» Data section:
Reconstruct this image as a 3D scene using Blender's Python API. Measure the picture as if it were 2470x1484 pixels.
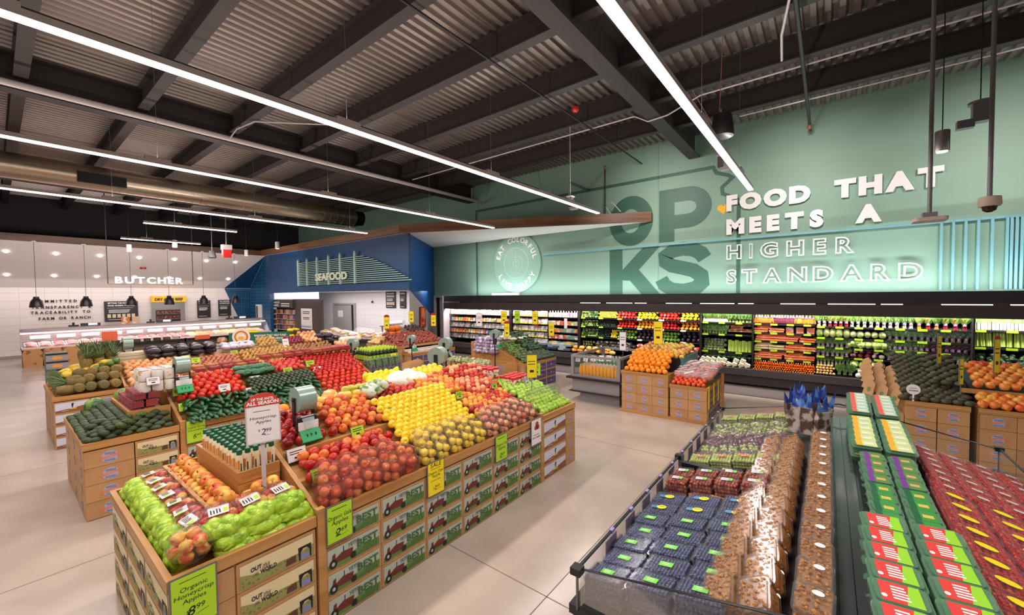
import bpy, bmesh, math, random
from mathutils import Vector as V, Matrix as Mx
pi = math.pi
for o in list(bpy.data.objects): bpy.data.objects.remove(o)
SC = bpy.context.scene
COL = SC.collection
RND = random.Random(11)
# ------------------------------------------------------------------ camera
cam = bpy.data.cameras.new('camera'); cam.sensor_width = 36.0; cam.lens = 977.53 / 2470 * 36; cam.clip_start = 0.05; cam.clip_end = 200
CAM = bpy.data.objects.new('camera', cam); COL.objects.link(CAM)
rt = V((0.78886817, 0.61445679, -0.01139611)); up = V((-0.01131444, 0.03306132, 0.99938928)); fw = V((-0.6144583, 0.78825745, -0.03303326))
m4 = Mx((rt, up, -fw)).transposed().to_4x4(); m4.translation = V((0, 0, 2.15)); CAM.matrix_world = m4
SC.camera = CAM
# ------------------------------------------------------------------ view + world
SC.view_settings.view_transform = 'Standard'; SC.view_settings.look = 'None'
SC.view_settings.exposure = 0.04; SC.view_settings.gamma = 1.0; SC.view_settings.use_curve_mapping = False
wd = bpy.data.worlds.new('world'); SC.world = wd; wd.use_nodes = True
wd.node_tree.nodes['Background'].inputs[0].default_value = (1.0, 0.93, 0.9, 1); wd.node_tree.nodes['Background'].inputs[1].default_value = 0.24
SC.cycles.max_bounces = 6; SC.cycles.diffuse_bounces = 3; SC.cycles.glossy_bounces = 3; SC.cycles.transmission_bounces = 3
SC.cycles.transparent_max_bounces = 14; SC.cycles.sample_clamp_indirect = 6; SC.cycles.caustics_reflective = False; SC.cycles.caustics_refractive = False

def area(name, loc, sx, sy, power, col=(1, .93, .9), rot=(0, 0, 0), spread=None):
    l = bpy.data.lights.new(name, 'AREA'); l.shape = 'RECTANGLE'; l.size = sx; l.size_y = sy; l.energy = power; l.color = col
    if spread: l.spread = spread
    o = bpy.data.objects.new(name, l); o.location = loc; o.rotation_euler = rot; COL.objects.link(o); return o
WARM = (1, .90, .86); COOL = (.86, .95, 1)
# the long strips of the sales floor: X, Y start, Y end (their housings are built further down)
STRIPS = [(-4.22, -3.0, 8.70), (-1.13, -3.0, 8.57), (-7.37, -4.0, 8.66), (-10.8, -4.0, 6.9), (-13.25, 2.35, 4.33), (-17.15, 2.5, 4.5)]
for x, a, b in STRIPS:
    area('strip_light', (x, (a + b) / 2, 3.965), .07, b - a, (17 if x > -12 else 42) * (b - a), WARM)
    area('strip_uplight', (x, (a + b) / 2, 4.10), .07, b - a, 7.5 * (b - a), WARM, (pi, 0, 0))
area('strip_light', (2.4, .5, 3.965), .07, 6, 95, WARM)  # extra strip lamp added out of view, no housing built for it
area('wall_washer', (-3.2, 11.02, 2.13), 15, .06, 105, (.90, .98, 1), (pi - .18, 0, 0))
area('wall_washer', (2.6, 11.02, 2.13), 5, .06, 34, (.90, .98, 1), (pi - .18, 0, 0))
area('fill_light', (-17.3, 3.2, 3.75), .3, 7.5, 165, WARM, (0, math.radians(84), 0))      # added fill panel over the aisle, brightening the butcher soffit and counter
area('downlight', (-22.6, 3.4, 2.95), .3, 8, 55, WARM)
area('fill_light', (-15.6, 4.6, 3.9), 6, .3, 60, WARM, (math.radians(84), 0, 0))                  # second added fill panel, for the blue seafood wall
for x in (-3.6, -.4, 2.6):                      # small added fill lamps that lift the lettering on the green wall
    area('fill_light', (x, 8.3, 5.5), .3, .3, 24, WARM, (math.radians(62), 0, 0), 1.5)
area('niche_light', (-16, 9.9, 2.3), 9, 1.0, 150, (1, .97, .98))
area('soffit_light', (-9.2, 10.2, 4.08), 3, 1.0, 40, WARM)

# ------------------------------------------------------------------ materials
MATS = {}
def srgb(c): return tuple(((v / 255) / 12.92 if v / 255 <= .04045 else ((v / 255 + .055) / 1.055) ** 2.4) for v in c)
def mat(name, c, rough=.5, metal=0, emit=0, noise=None, rnd=None, trans=0, spec=.5, bump=0, bscale=40):
    """Principled; c in sRGB 0-255; noise=(colour, scale, low, high); rnd=[colours] picked by the object's own random value."""
    if name in MATS: return MATS[name]
    m = bpy.data.materials.new(name); m.use_nodes = True; MATS[name] = m
    nt = m.node_tree; b = nt.nodes['Principled BSDF']; L = nt.links
    b.inputs['Base Color'].default_value = (*srgb(c), 1); b.inputs['Roughness'].default_value = rough; b.inputs['Metallic'].default_value = metal
    b.inputs['Specular IOR Level'].default_value = spec
    if emit: b.inputs['Emission Color'].default_value = (*srgb(c), 1); b.inputs['Emission Strength'].default_value = emit
    src = None
    if rnd:
        oi = nt.nodes.new('ShaderNodeObjectInfo'); cr = nt.nodes.new('ShaderNodeValToRGB'); cr.color_ramp.interpolation = 'LINEAR'
        e = cr.color_ramp.elements
        while len(e) < len(rnd): e.new(.5)
        for i, q in enumerate(rnd): e[i].position = i / max(1, len(rnd) - 1); e[i].color = (*srgb(q), 1)
        L.new(oi.outputs['Random'], cr.inputs[0]); src = cr.outputs[0]
    if noise or bump:
        tc = nt.nodes.new('ShaderNodeTexCoord'); nz = nt.nodes.new('ShaderNodeTexNoise'); nz.noise_dimensions = '4D'
        oi2 = nt.nodes.new('ShaderNodeObjectInfo'); mu = nt.nodes.new('ShaderNodeMath'); mu.operation = 'MULTIPLY'; mu.inputs[1].default_value = 60
        L.new(oi2.outputs['Random'], mu.inputs[0]); L.new(mu.outputs[0], nz.inputs['W']); L.new(tc.outputs['Object'], nz.inputs['Vector'])
        nz.inputs['Scale'].default_value = noise[1] if noise else bscale; nz.inputs['Detail'].default_value = 3
        if noise:
            rp = nt.nodes.new('ShaderNodeMapRange'); rp.inputs[1].default_value = noise[2]; rp.inputs[2].default_value = noise[3]
            L.new(nz.outputs['Fac'], rp.inputs[0]); mx = nt.nodes.new('ShaderNodeMix'); mx.data_type = 'RGBA'
            L.new(rp.outputs[0], mx.inputs[0]); mx.inputs[7].default_value = (*srgb(noise[0]), 1)
            if src: L.new(src, mx.inputs[6])
            else: mx.inputs[6].default_value = (*srgb(c), 1)
            src = mx.outputs[2]
        if bump:
            bp = nt.nodes.new('ShaderNodeBump'); bp.inputs['Strength'].default_value = bump; bp.inputs['Distance'].default_value = .01
            n2 = nt.nodes.new('ShaderNodeTexNoise'); n2.inputs['Scale'].default_value = bscale; L.new(tc.outputs['Object'], n2.inputs['Vector'])
            L.new(n2.outputs['Fac'], bp.inputs['Height']); L.new(bp.outputs[0], b.inputs['Normal'])
    if src: L.new(src, b.inputs['Base Color'])
    return m
def film(name, c=(255, 255, 255), op=.12, rough=.08, gl=.25, crinkle=0):
    """Clear plastic or thin glass: mostly transparent, glossy, slightly tinted."""
    if name in MATS: return MATS[name]
    m = bpy.data.materials.new(name); m.use_nodes = True; MATS[name] = m; nt = m.node_tree; nt.nodes.clear(); L = nt.links
    out = nt.nodes.new('ShaderNodeOutputMaterial'); tr = nt.nodes.new('ShaderNodeBsdfTransparent'); gs = nt.nodes.new('ShaderNodeBsdfGlossy'); df = nt.nodes.new('ShaderNodeBsdfDiffuse')
    tr.inputs[0].default_value = (1, 1, 1, 1); gs.inputs['Roughness'].default_value = rough; df.inputs[0].default_value = (*srgb(c), 1)
    lw = nt.nodes.new('ShaderNodeLayerWeight'); lw.inputs[0].default_value = .35; ml = nt.nodes.new('ShaderNodeMath'); ml.operation = 'MULTIPLY'; ml.inputs[1].default_value = gl
    L.new(lw.outputs['Fresnel'], ml.inputs[0])
    a = nt.nodes.new('ShaderNodeMixShader'); a.inputs[0].default_value = op; L.new(tr.outputs[0], a.inputs[1]); L.new(df.outputs[0], a.inputs[2])
    b = nt.nodes.new('ShaderNodeMixShader'); L.new(ml.outputs[0], b.inputs[0]); L.new(a.outputs[0], b.inputs[1]); L.new(gs.outputs[0], b.inputs[2])
    if crinkle:
        tc = nt.nodes.new('ShaderNodeTexCoord'); nz = nt.nodes.new('ShaderNodeTexNoise'); nz.inputs['Scale'].default_value = crinkle; nz.inputs['Detail'].default_value = 1; bp = nt.nodes.new('ShaderNodeBump'); bp.inputs['Distance'].default_value = .02; bp.inputs['Strength'].default_value = .9
        L.new(tc.outputs['Object'], nz.inputs['Vector']); L.new(nz.outputs['Fac'], bp.inputs['Height']); L.new(bp.outputs[0], gs.inputs['Normal'])
    L.new(b.outputs[0], out.inputs[0]); return m
def tile(name, c, grout, sx, sz, mortar, rough=.25, offset=0.0, axis='Y'):
    """Brick texture in object space on a vertical wall (axis: the wall runs along X or Y) or on the floor (axis F)."""
    m = bpy.data.materials.new(name); m.use_nodes = True; MATS[name] = m; nt = m.node_tree; L = nt.links; b = nt.nodes['Principled BSDF']
    tc = nt.nodes.new('ShaderNodeTexCoord'); sp = nt.nodes.new('ShaderNodeSeparateXYZ'); cb = nt.nodes.new('ShaderNodeCombineXYZ'); br = nt.nodes.new('ShaderNodeTexBrick')
    L.new(tc.outputs['Object'], sp.inputs[0]); L.new(sp.outputs['Y' if axis == 'Y' else 'X'], cb.inputs[0]); L.new(sp.outputs['Y' if axis == 'F' else 'Z'], cb.inputs[1]); L.new(cb.outputs[0], br.inputs['Vector'])
    br.offset = offset; br.squash = 1; br.inputs['Color1'].default_value = (*srgb(c), 1); br.inputs['Color2'].default_value = (*srgb(c), 1); br.inputs['Mortar'].default_value = (*srgb(grout), 1)
    br.inputs['Scale'].default_value = 1; br.inputs['Brick Width'].default_value = sx; br.inputs['Row Height'].default_value = sz; br.inputs['Mortar Size'].default_value = mortar; br.inputs['Mortar Smooth'].default_value = .2
    L.new(br.outputs['Color'], b.inputs['Base Color']); b.inputs['Roughness'].default_value = rough; return m
def woodmat(name, c1, c2, axis, scale=9, rough=.45):
    m = bpy.data.materials.new(name); m.use_nodes = True; MATS[name] = m; nt = m.node_tree; L = nt.links; b = nt.nodes['Principled BSDF']
    tc = nt.nodes.new('ShaderNodeTexCoord'); mp = nt.nodes.new('ShaderNodeMapping'); nz = nt.nodes.new('ShaderNodeTexNoise'); cr = nt.nodes.new('ShaderNodeValToRGB')
    s = [scale, scale, scale]; s['XYZ'.index(axis)] = scale * .06; mp.inputs['Scale'].default_value = s
    L.new(tc.outputs['Object'], mp.inputs[0]); L.new(mp.outputs[0], nz.inputs['Vector']); nz.inputs['Detail'].default_value = 5; nz.inputs['Scale'].default_value = 2.5
    e = cr.color_ramp.elements; e[0].position = .3; e[1].position = .7; e[0].color = (*srgb(c1), 1); e[1].color = (*srgb(c2), 1)
    L.new(nz.outputs['Fac'], cr.inputs[0]); L.new(cr.outputs[0], b.inputs['Base Color']); b.inputs['Roughness'].default_value = rough; return m

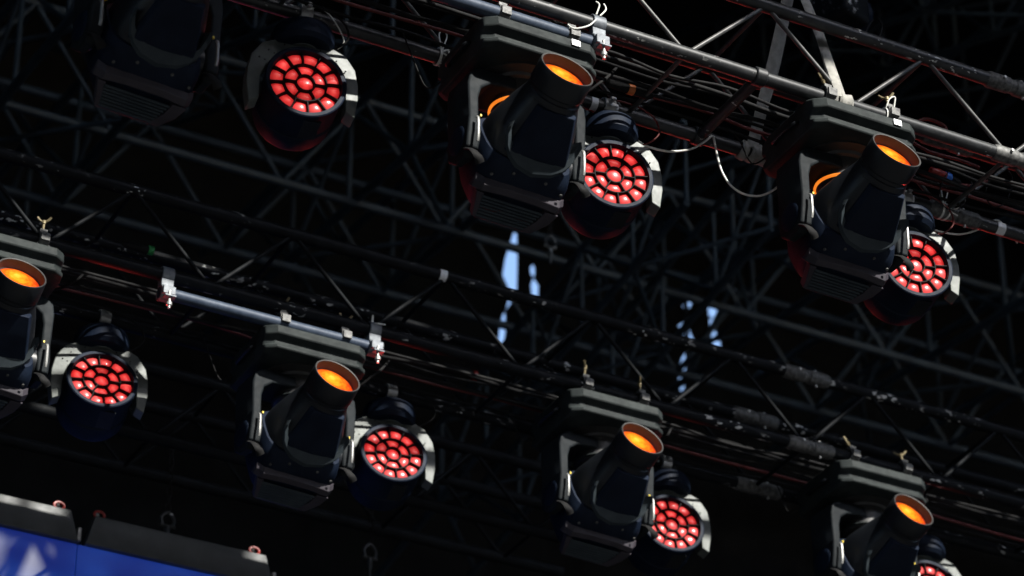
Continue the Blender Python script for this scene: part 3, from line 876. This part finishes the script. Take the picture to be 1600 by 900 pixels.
part('ring', MB().lathe([(.0175, -.008), (.019, -.006), (.019, .012), (.0175, .014)], 'x', 18).mesh('cr'), 'green', pl, T(at(234, 391, Y=YB + .2)), True)


# ------------------------------------------------------------------ cable ties, tape, slings
def tie(px, py, Yc, zc, tails, label, r=.031):
    """white nylon tie round a chord, its tails curling off"""
    c = at(px, py, Y=Yc)
    t = thing('cable_tie', (c.x, Yc, zc), label, 'cable tie')
    part('band', MB().lathe([(r - .002, -.004), (r + .002, -.004), (r + .002, .004), (r - .002, .004)], 'x', 22, cap=False).mesh('band'), 'white_nylon', t)
    part('band', MB().lathe([(r - .002, -.004), (r + .002, -.004), (r + .002, .004), (r - .002, .004)], 'x', 22, cap=False).mesh('band'), 'white_nylon', t, T(Vector((.022, 0, 0))) @ RZ(.25))
    for tl in tails:
        part('tail', MB().path(tl, .0028, seg=6).mesh('tail'), 'white_nylon', t)


LOOP = [(.0, -.03, .01), (-.012, -.04, .035), (-.016, -.042, .065), (.0, -.042, .085), (.014, -.04, .066), (.008, -.036, .035), (.0, -.03, .0)]
tie(684, 88, YA2, ZT, [LOOP, [(.0, -.03, .0), (.03, -.04, -.02), (.06, -.04, -.025)], [(0, -.03, 0), (.03, -.045, .012), (.055, -.05, -.005)]], 'white cable tie with a small loop, far chord left of the top centre spotlight')
tie(1468, 330, YA2, ZT, [LOOP, [(.0, -.03, .0), (.02, -.04, -.02), (.05, -.04, -.03)]], 'white cable tie with a small loop on the far chord at the right')
tie(925, 44, YA, ZT, [[(0, -.03, .02), (.01, -.035, .06), (.0, -.03, .075)], [(.015, -.03, .02), (.035, -.035, .05), (.03, -.03, .075)], [(0, -.03, 0), (-.04, -.045, -.05), (-.09, -.04, -.075), (-.11, -.03, -.06)]],
    'white cable tie with upright tails above the top centre spotlight')
tie(468, 62, YA2, ZT, [[(0, -.03, 0), (.04, -.05, .01), (.09, -.05, -.01), (.14, -.05, -.09), (.12, -.045, -.13)]], 'white cable tie by the clamp of the top left wash light')
tie(1380, 182, YA, ZT, [[(0, -.02, .02), (.01, -.03, .06), (.035, -.03, .075), (.03, -.02, .02)]], 'white cable tie on the near chord above the third spotlight')
tie(577, 512, YB, ZT, [[(0, -.02, .02), (.0, -.03, .05), (.006, -.02, .02)], [(0, -.02, .02), (.03, -.03, .02), (.06, -.02, .03)]], 'white cable tie on the middle truss above the right clamp of the blue-grey pipe')

# white marks of tape on chords
TAPES = [(884, 63 - 35, YA, 'near chord by the second spotlight'), ]
for i, (px, py, Yc, w, lab) in enumerate([(1418, 322, YA2, .03, 'short white tape mark on the far chord left of the right-hand tie'), (1560, 358, YA2, .035, 'white tape mark on the far chord near the right edge'),
                                          (925, 160, YA2, .025, 'white tape mark on the far chord behind the top centre spotlight'), (956, 172, YA2, .025, 'white tape mark on the far chord above the second wash light'),
                                          (690, 430, YB, .03, 'pale tape mark on the upper chord of the middle truss at the centre')]):
    c = at(px, py, Y=Yc); z = ZT if i < 4 else ZTT + .02
    o = part('tape_mark', MB().rings([[(x_, .0268 * cos(a), .0268 * sin(a)) for a in [radians(150 + 15 * k) for k in range(9)]] + [(x_, .0258 * cos(a), .0258 * sin(a)) for a in [radians(270 - 15 * k) for k in range(9)]] for x_ in (-w / 2, w / 2)]).mesh('tape'),
             'white_label', None, T(Vector((c.x, Yc, z))))
    tag(o, lab, 'tape')
apex = at(1240, -43, Y=7.77)
xn = at(1308, 158, Y=YA).x; xf = at(1168, 236, Y=YA2).x
sg = thing('lifting_sling', apex, 'grey webbing sling holding the upper truss, two legs meeting above the picture', 'sling')
for k, (a, b, w) in enumerate((((xn, YA - .03, ZT), apex, .022), ((xn + .035, YA + .03, ZT - .01), apex, .020), ((xf, YA2 - .03, ZT), apex, .024), ((xf + .02, YA2 + .03, ZT - .01), apex, .022))):
    a = Vector(a); b = Vector(b); md = (a + b) / 2 + Vector((.01 * (k % 2), -.01, 0))
    part('leg', MB().path([a, a.lerp(md, .5), md, md.lerp(b, .5), b], .02, seg=8, flat=(w, .006)).mesh('leg'), 'sling', sg, I4, True)
for k in range(7):
    part('wrap', MB().lathe([(.028, -.016), (.036, -.012), (.037, .012), (.028, .016)], 'x', 20, cap=False).mesh('wrap'), 'sling', sg, T(Vector((xf - .02 + k * .031, YA2, ZT))) @ RZ(.3 * sin(k * 2.1)) @ RY(.2 * cos(k * 1.7)), True)
for k in range(3):
    part('wrap', MB().lathe([(.028, -.018), (.036, -.012), (.037, .012), (.028, .018)], 'x', 20, cap=False).mesh('wrap'), 'sling', sg, T(Vector((xn - .03 + k * .034, YA, ZT))) @ RZ(.3 * sin(k * 2.1)), True)
part('shackle', MB().path([apex + Vector(v) for v in ((-.03, 0, -.04), (-.035, 0, .02), (0, 0, .06), (.035, 0, .02), (.03, 0, -.04), (-.03, 0, -.04))], .009).mesh('sh'), 'steel', sg, I4, True)

# chain hoist above the upper truss
hp = at(1312, 12, Y=9.0)
ht = thing('chain_hoist', hp, 'dark boxy chain hoist hanging behind the upper truss at the top right', 'hoist')
part('motor_body', MB().box((0, 0, 0), (.17, .2, .2)).mesh('hb'), 'truss_worn', ht, RZ(.3), bevel=.025, bseg=3)
part('end_cover', MB().lathe([(.08, 0), (.08, .05), (.06, .07)], 'x', 24).mesh('hc'), 'black_plastic', ht, T(Vector((.08, .03, 0))))
part('hook', MB().path([(0, 0, .1), (0, 0, .16), (.03, 0, .19), (.02, 0, .23), (-.02, 0, .22)], .009).mesh('hk'), 'steel', ht)
part('chain', MB().path([(0, 0, .2), (0, 0, 1.0), (0, 0, 6.5)], .007).mesh('ch'), 'steel', ht)
for (px, py, Yc, ln, lab) in ((262, 812, 11.1, .45, 'steel shackle on a hanging chain at the lower left above the video screen'), (578, 862, 11.1, .55, 'steel shackle on a hanging chain at the bottom, left of centre'), (860, 378, 11.6, 1.6, 'steel hook on a dark hanging chain below the second wash light')):
    c = at(px, py, Y=Yc)
    t = thing('chain_shackle', c, lab, 'shackle')
    part('bow', MB().path([(-.02, 0, -.03), (-.028, 0, .005), (0, 0, .035), (.028, 0, .005), (.02, 0, -.03)], .007).mesh('bow'), 'truss_black', t)
    part('pin', MB().tube((-.035, 0, -.03), (.035, 0, -.03), .007).mesh('pin'), 'truss_black', t)
    n = int(ln / .042)
    for k in range(n):
        part('chain_link', cached('link', lambda: MB().path([(0, 0, 0), (.010, 0, .008), (.010, 0, .032), (0, 0, .04), (-.010, 0, .032), (-.010, 0, .008), (0, 0, 0)], .0035, seg=6, sub=3).mesh('link')), 'rubber', t, T(Vector((0, 0, .035 + k * .036))) @ RZ(pi / 2 * (k % 2)))
    part('turnbuckle', MB().lathe([(.005, -.03), (.012, -.036), (.012, -.075), (.006, -.085), (.006, -.13)], 'z', 12).mesh('tb'), 'truss_black', t)

# ------------------------------------------------------------------ video wall at the lower left
SY = 11.1
zs = at(0, 826, Y=SY).z
xb = at(417, 897, Y=SY).x; xa = at(128, 842, Y=SY).x; wpan = xb - xa
for i, lab in ((-1, 'video screen panel in the bottom left corner showing blue'), (0, 'video screen panel left of bottom centre showing blue'), (1, 'video screen panel below the lower spotlight, mostly out of the picture')):
    x0 = xa + i * (wpan + .045) ; x1 = x0 + wpan
    if i == -1: x0 -= .25
    if i == 1: continue
    t = thing('video_panel', ((x0 + x1) / 2, SY, zs), lab, 'video screen', 'panels of the video wall')
    o = part('screen_face', MB().box(((x0 + x1) / 2, SY + .0, zs - .5), (x1 - x0 + .04, .03, 1.0)).mesh('face'), 'screen', t, I4, True)
    hh = .14
    rows = [[(x0 + .005, SY + s * .035, zs + .004), (x1 + .02, SY + s * .035, zs + .004), (x1 - .02, SY + s * .03, zs + hh), (x0 + .04, SY + s * .03, zs + hh)] for s in (-1, 1)]
    part('header_bar', MB().rings(rows).mesh('header'), 'header', t, I4, True, bevel=.003)
    part('cabinet', MB().box(((x0 + x1) / 2, SY + .075, zs - .45), (x1 - x0, .1, .88)).mesh('cab'), 'black_plastic', t, I4, True)
    for xx in (x0 + .06, x1 - .07):
        part('lock_ring', MB().path([(xx + .022 * cos(a), SY - .02, zs + hh + .012 + .016 * sin(a)) for a in [2 * pi * k / 10 for k in range(11)]], .0055).mesh('lock'), 'red_plastic', t, I4, True)
        part('lock_pin', MB().lathe([(.004, -.03), (.008, -.02), (.008, .02), (.004, .03)], 'z', 12).mesh('lp'), 'steel', t, T(Vector((xx, SY + .01, zs + hh + .01))) @ RX(.6), True)
    part('corner_latch', MB().box((x1 + .028, SY, zs + .05), (.018, .03, .06)).mesh('cl'), 'steel', t, I4, True, bevel=.004)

» Exercise task: Your task is to repeat the lines from the one containing "Continue the Blender" to the one containing "seg=6).mesh('tail'), 'white_nylon', t)", both lines included. Leave out every other line.

» Written solution:
Continue the Blender Python script for this scene: part 3, from line 876. This part finishes the script. Take the picture to be 1600 by 900 pixels.
part('ring', MB().lathe([(.0175, -.008), (.019, -.006), (.019, .012), (.0175, .014)], 'x', 18).mesh('cr'), 'green', pl, T(at(234, 391, Y=YB + .2)), True)


# ------------------------------------------------------------------ cable ties, tape, slings
def tie(px, py, Yc, zc, tails, label, r=.031):
    """white nylon tie round a chord, its tails curling off"""
    c = at(px, py, Y=Yc)
    t = thing('cable_tie', (c.x, Yc, zc), label, 'cable tie')
    part('band', MB().lathe([(r - .002, -.004), (r + .002, -.004), (r + .002, .004), (r - .002, .004)], 'x', 22, cap=False).mesh('band'), 'white_nylon', t)
    part('band', MB().lathe([(r - .002, -.004), (r + .002, -.004), (r + .002, .004), (r - .002, .004)], 'x', 22, cap=False).mesh('band'), 'white_nylon', t, T(Vector((.022, 0, 0))) @ RZ(.25))
    for tl in tails:
        part('tail', MB().path(tl, .0028, seg=6).mesh('tail'), 'white_nylon', t)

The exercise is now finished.